___ Material for the task ___

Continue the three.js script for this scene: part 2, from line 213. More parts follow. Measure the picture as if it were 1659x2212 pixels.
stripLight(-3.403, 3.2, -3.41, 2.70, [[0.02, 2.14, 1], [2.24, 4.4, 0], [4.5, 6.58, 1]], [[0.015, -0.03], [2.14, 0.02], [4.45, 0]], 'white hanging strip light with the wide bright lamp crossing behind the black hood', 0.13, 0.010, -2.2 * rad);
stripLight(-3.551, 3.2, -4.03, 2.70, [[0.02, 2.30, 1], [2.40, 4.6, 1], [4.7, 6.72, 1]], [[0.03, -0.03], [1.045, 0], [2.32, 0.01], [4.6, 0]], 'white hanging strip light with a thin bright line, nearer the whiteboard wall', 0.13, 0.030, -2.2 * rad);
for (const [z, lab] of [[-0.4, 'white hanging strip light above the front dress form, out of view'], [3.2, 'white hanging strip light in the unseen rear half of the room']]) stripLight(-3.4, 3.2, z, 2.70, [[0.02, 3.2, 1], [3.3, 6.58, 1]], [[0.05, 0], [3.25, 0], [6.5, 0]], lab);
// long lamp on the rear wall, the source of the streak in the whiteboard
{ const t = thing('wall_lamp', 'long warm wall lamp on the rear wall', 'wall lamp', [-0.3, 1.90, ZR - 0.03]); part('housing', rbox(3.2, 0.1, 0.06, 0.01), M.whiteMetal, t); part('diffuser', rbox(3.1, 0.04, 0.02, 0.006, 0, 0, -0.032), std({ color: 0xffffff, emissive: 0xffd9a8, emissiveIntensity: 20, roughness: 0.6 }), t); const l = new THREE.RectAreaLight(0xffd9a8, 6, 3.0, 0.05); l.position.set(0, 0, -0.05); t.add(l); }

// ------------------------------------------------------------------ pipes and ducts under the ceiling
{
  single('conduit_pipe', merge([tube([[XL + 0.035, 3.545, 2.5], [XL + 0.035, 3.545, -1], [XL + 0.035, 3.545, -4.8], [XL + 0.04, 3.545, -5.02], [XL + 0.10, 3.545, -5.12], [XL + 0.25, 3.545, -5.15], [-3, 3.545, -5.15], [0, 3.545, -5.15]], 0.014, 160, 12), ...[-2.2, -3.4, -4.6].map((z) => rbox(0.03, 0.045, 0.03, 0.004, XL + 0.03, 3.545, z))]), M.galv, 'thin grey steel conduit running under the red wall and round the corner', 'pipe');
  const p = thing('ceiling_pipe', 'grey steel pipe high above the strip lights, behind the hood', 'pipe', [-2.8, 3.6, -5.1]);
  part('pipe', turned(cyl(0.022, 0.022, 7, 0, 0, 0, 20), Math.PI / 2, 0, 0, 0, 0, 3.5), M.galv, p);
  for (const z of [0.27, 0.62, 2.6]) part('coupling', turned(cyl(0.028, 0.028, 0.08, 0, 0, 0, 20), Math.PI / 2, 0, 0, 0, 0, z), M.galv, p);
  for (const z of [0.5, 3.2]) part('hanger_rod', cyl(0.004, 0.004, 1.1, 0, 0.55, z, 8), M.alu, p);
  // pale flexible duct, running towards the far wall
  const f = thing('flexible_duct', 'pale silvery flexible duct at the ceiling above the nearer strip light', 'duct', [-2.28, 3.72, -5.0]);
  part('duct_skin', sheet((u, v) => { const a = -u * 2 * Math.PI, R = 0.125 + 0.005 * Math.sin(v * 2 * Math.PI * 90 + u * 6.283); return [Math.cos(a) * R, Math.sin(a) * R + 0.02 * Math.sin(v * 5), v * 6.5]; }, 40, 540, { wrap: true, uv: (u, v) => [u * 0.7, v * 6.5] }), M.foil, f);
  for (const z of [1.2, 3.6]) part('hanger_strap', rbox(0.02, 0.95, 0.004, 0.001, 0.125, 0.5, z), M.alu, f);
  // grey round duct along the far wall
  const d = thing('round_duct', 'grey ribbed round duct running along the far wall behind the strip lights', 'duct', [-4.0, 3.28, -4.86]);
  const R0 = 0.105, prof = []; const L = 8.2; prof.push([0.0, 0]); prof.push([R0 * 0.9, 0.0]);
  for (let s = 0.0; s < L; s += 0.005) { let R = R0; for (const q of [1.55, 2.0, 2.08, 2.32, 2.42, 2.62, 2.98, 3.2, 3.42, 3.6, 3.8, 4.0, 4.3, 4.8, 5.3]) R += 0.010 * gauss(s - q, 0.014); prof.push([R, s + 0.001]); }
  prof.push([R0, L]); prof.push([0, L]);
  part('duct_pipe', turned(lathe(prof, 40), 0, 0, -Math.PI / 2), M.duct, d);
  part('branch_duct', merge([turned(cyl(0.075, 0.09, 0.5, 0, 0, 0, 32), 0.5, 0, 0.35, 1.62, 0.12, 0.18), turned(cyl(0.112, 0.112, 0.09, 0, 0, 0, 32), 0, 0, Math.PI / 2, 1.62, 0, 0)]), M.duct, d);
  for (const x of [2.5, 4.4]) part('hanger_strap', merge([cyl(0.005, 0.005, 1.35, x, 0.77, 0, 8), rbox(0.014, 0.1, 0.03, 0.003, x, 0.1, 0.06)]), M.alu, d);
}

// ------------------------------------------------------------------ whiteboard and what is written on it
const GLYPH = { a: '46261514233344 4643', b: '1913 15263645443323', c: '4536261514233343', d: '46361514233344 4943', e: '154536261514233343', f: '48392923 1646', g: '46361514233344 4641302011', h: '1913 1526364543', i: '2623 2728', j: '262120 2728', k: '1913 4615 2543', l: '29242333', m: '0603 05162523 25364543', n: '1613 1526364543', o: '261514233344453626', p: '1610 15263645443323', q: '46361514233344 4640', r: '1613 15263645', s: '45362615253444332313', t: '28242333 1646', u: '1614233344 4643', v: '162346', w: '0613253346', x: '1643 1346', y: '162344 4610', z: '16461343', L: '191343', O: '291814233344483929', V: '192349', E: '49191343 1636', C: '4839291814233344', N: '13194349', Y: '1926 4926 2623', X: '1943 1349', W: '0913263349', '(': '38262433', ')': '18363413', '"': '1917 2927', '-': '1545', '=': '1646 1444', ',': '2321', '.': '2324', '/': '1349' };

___
___ Material for the task ___

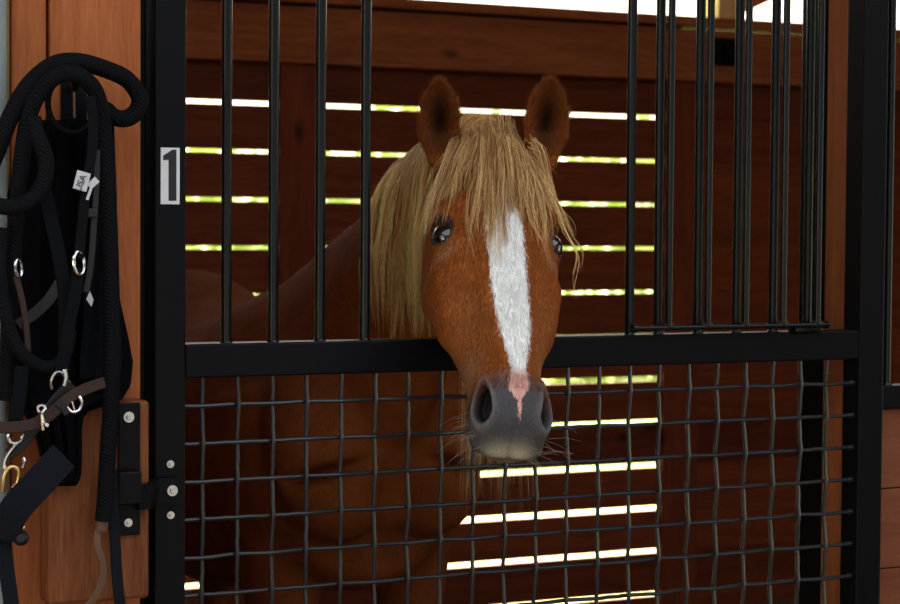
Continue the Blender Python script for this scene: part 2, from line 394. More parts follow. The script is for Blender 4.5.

___

● **Directions**
Show all lines in the entries above where the word "Continue" appears.

● **Exercise output**
Continue the three.js script for this scene: part 2, from line 213. More parts follow. Measure the picture as if it were 1659x2212 pixels.
Continue the Blender Python script for this scene: part 2, from line 394. More parts follow. The script is for Blender 4.5.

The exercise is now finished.